Well . . . he’s not really an education guy. He’s a marketing guy. But he said some things the other day that I think can apply to us.

Like many others before him, Godin compared K-12 education to the traditional factory system. And not in a good way. Not really a novel idea but he went on to suggest what I think is a novel solution.

tribes_seth_godinYou ready?

Create a tribe.

That’s right. A tribe.

In his latest book and during his keynote, Godin suggests that all people want to belong to a special group, that we all want to be “insiders,” that we want to belong to a tribe. It could be the Red Sox Nation, the Red Hat Club, the Red Hot Chili Peppers fan club or the Red Cross 10 Gallon donor group. His point is that  people have been joining tribes forever.

And he suggests that we as educators can use this desire to join tribes to our benefit.
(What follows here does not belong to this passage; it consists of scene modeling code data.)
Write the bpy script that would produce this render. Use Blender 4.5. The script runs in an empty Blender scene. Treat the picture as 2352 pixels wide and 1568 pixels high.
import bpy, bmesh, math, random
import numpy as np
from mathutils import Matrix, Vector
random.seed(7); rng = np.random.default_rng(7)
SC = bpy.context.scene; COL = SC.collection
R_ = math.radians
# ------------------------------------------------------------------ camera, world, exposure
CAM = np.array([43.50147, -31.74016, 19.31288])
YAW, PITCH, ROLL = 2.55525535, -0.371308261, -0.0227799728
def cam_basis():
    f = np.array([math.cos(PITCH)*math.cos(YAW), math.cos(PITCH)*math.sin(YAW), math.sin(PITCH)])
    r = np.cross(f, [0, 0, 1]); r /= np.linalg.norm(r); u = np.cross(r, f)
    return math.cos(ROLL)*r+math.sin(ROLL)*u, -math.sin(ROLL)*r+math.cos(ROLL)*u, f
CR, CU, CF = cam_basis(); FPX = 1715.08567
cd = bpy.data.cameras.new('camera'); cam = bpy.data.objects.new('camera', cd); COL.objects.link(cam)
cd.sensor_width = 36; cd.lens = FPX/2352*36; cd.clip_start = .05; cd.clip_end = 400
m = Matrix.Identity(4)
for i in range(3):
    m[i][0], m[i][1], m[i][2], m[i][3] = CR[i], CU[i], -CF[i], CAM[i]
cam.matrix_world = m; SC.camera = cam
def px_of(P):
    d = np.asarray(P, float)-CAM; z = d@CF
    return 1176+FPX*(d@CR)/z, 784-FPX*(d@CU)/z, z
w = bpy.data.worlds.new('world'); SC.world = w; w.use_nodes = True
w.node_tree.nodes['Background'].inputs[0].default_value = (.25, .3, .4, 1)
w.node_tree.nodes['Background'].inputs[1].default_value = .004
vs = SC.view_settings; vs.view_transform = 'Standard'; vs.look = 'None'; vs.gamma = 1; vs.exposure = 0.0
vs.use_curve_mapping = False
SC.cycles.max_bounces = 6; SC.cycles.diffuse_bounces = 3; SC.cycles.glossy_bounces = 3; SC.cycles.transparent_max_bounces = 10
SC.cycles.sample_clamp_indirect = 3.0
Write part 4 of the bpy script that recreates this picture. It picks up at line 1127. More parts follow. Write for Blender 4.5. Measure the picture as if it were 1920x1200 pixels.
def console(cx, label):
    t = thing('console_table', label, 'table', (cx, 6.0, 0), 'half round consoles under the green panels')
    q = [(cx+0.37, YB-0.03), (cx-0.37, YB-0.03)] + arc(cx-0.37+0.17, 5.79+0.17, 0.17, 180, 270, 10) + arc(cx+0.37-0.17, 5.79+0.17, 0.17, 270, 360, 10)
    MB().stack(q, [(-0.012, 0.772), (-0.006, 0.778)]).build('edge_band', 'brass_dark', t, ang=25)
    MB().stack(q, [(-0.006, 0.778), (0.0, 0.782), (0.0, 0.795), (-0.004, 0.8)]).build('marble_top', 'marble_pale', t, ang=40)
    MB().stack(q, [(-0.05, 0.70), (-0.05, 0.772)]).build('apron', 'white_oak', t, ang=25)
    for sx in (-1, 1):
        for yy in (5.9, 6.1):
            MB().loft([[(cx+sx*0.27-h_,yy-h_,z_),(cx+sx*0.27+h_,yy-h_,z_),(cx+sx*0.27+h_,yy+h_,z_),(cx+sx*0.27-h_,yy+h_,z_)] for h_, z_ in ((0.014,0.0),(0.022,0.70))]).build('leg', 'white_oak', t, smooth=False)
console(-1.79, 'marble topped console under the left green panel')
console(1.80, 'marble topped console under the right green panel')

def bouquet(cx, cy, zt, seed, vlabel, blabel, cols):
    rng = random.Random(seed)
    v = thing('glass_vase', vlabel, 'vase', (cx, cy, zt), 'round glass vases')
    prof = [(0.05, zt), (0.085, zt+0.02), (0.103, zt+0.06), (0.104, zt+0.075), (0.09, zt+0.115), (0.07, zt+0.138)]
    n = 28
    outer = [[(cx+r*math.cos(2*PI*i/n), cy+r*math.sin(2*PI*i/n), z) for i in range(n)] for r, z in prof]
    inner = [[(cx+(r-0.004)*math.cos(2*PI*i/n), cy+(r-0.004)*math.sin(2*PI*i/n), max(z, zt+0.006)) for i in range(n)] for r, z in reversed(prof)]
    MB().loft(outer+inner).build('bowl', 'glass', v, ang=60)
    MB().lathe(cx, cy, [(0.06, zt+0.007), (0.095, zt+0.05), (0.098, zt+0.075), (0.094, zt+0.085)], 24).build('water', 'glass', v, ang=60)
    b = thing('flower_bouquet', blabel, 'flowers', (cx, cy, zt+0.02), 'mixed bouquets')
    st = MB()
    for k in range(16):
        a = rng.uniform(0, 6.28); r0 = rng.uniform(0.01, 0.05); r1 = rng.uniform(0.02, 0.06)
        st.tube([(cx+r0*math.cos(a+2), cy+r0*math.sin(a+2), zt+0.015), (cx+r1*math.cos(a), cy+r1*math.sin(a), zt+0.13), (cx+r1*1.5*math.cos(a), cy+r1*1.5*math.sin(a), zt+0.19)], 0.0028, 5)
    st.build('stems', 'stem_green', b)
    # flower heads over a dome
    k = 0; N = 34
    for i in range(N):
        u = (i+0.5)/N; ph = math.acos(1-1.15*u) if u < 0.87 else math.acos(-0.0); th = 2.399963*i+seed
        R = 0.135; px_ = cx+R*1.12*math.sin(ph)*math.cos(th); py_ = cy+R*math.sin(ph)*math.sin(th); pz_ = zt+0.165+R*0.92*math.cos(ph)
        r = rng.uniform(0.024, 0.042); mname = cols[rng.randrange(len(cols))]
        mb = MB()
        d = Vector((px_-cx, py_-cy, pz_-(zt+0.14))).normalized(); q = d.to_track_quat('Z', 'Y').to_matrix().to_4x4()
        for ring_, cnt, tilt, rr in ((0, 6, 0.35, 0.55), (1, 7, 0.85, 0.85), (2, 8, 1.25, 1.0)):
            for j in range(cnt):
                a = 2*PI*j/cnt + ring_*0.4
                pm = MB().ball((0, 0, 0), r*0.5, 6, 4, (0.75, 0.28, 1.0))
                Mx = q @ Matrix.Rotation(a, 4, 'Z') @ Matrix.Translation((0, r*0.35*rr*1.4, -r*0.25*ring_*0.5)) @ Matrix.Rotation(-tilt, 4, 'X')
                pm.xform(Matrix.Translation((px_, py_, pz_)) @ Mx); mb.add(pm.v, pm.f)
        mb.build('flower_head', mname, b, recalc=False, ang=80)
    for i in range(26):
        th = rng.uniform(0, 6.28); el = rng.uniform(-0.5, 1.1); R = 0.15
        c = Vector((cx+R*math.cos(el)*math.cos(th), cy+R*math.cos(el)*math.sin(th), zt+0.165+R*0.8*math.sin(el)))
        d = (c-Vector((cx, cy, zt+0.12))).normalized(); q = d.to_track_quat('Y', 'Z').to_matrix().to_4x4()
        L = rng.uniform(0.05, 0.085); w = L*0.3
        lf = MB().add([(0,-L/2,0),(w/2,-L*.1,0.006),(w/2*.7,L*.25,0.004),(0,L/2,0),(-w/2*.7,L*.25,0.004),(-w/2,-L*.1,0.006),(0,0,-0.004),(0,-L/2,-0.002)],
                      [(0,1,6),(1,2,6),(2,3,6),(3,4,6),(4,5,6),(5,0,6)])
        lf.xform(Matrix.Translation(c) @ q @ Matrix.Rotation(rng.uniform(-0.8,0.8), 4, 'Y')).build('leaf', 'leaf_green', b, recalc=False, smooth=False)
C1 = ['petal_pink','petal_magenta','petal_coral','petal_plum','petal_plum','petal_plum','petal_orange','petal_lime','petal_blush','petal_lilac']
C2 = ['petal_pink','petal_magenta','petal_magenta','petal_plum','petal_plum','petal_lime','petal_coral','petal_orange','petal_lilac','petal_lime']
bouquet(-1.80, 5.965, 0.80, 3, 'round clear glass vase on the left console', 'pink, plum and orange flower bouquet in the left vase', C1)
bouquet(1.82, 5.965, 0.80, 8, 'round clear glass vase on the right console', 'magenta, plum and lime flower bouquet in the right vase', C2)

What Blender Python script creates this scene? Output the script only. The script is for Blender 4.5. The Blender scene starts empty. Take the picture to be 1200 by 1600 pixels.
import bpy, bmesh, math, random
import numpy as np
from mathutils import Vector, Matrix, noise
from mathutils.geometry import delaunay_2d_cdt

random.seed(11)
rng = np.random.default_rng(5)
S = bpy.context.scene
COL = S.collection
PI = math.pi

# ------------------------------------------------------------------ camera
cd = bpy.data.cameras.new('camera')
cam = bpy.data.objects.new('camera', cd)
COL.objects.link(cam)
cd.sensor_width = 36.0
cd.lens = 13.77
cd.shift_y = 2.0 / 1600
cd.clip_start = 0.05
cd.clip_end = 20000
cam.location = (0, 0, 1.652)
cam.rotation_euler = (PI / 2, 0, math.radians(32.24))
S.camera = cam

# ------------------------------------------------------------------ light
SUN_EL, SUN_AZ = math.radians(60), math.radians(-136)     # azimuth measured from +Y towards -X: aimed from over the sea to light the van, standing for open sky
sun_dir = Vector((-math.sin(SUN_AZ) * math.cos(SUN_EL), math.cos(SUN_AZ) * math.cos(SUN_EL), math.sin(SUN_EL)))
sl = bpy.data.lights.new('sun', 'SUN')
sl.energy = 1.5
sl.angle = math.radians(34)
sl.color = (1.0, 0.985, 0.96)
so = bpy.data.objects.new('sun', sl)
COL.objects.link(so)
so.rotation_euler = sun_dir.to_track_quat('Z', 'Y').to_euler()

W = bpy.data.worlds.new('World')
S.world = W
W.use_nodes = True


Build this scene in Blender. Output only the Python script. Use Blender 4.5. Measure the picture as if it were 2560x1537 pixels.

If we truly want to change the educational system, it will have to come through the work of a group of dedicated people. And to be successful, this new tribe must be led.

And led not just by any kind of leader. Godin makes a very strong case that:

every successful tribe is led by a heretic.

I love that quote!

Change is hard, especially in education, and it take people who are willing to bend the rules a bit (and maybe break them once in a while) for real change to happen.

And the scary thing is that many of the leaders now in place – principals, superintendents and Boards of Education – are often not heretics. They like things to be stable and comfortable and “manageable.”

(One exception might be Michelle Rhee of the Washington DC school district. Rhe has offered teachers the option of merit pay, closed poor performing schools and fired administrators – all while saying “what happens to kids is what’s most important.” Heresy!)

Godin suggests that it’s up to you, the point of the spear, to make sure that true change occurs. And I see his idea apply both directly in the classroom and in the larger education realm.

How to effect change?

There is no Tribes for Dummies book but . . .

  • Challenge the status quo
  • Create a culture that encourages positive deviancy, a change for the better
  • Develop the idea of “insiders”
  • Create a culture that stands for something
  • Be curious about everything
  • Be charismatic – “Charisma doesn’t make a leader, being a leader makes you charismatic.”
  • Communicate a ton
  • Connect with your insiders

He ended with the phrase:


If you are doing this 2 people, you fail. If you do this 4 people, you succeed.

I’m still working through this in my own head and will be going back to his book to review. But I like Godin’s very positive attitude that we can effect change and that we can improve education.

If nothing else, Godin’s ideas make me feel optimistic about the future of K-12 education. And I like that!